Assim também, numa de suas escaramuças anteriores, Chico de Barros que ameaçara acabar com a feira comercial inaugurada no vilarejo de Pendências, chegou esquipando em seu cavalo para afrontar Luiz Gonzaga, o chefe político de então, e foi recebido com um tiro na coxa que frustrou a sua intenção de acabar a feira, fatos já enunciados por nós em outros trabalhos, igualmente temáticos como este.
Dos mais adestrados esquipadores conhecidos na região, ainda estão aí Expedito Ferreira das Neves e Valdecir Medeiros de Moura, firmes e fortes, apesar da proximidade dos noventa janeiros, prontos para esquipar e fazer riscar os mais afoitos cavalos que porventura lhes apareçam.
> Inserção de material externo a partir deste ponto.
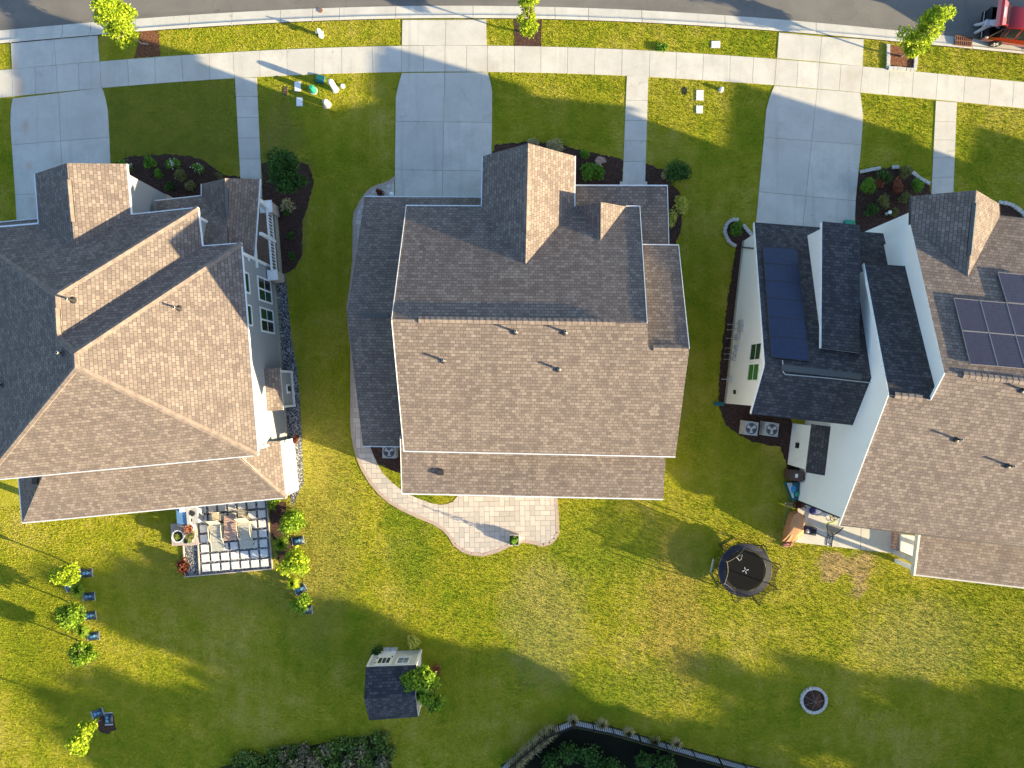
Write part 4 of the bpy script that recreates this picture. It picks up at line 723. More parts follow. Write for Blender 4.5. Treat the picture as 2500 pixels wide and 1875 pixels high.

Há um detalhe interessante a ser analisado. O professor, o mestre, o especialista em ensinar tem que saber e saber bem a teoria e a prática do que ensinam. Em todas as atividades conhecidas como objetivos de ensino, apenas os mestres de cavalos esquipadores não sabiam esquipar. Não é interessante?
Não deixavam, os cavalos esquipadores, de produzirem uma certa euforia em quem os montava, tornando-os petulantes, até arrogantes, posto que era uma destreza não atribuída a muitos, e eram poucos os animais que se adaptavam a essa técnica. Conheceram-se alguns cavaleiros esquipadores que desfilavam, em todo o percurso, com um copo d´água ou de cerveja na mão, sem derramar o líquido, dada a serenidade do passo do animal. Não eram também muitos os mestres que tinham a maestria de Chico Caetano, exímio treinador e especializado em adestrar potros esquipadores.
(*) “Riscar o cavalo” significava obrigá-lo a uma parada brusca que, de tão violenta, riscava o solo com os cascos que deslizavam, provocando uma nuvem de poeira no local.. Assim, Joca de Melo riscava o seu alazão para, com toda a cortesia, cumprimentar D. Balbina, sua esposa, num gesto especialíssimo de cortesia, fazendo a corte, como se dizia na linguagem colonial.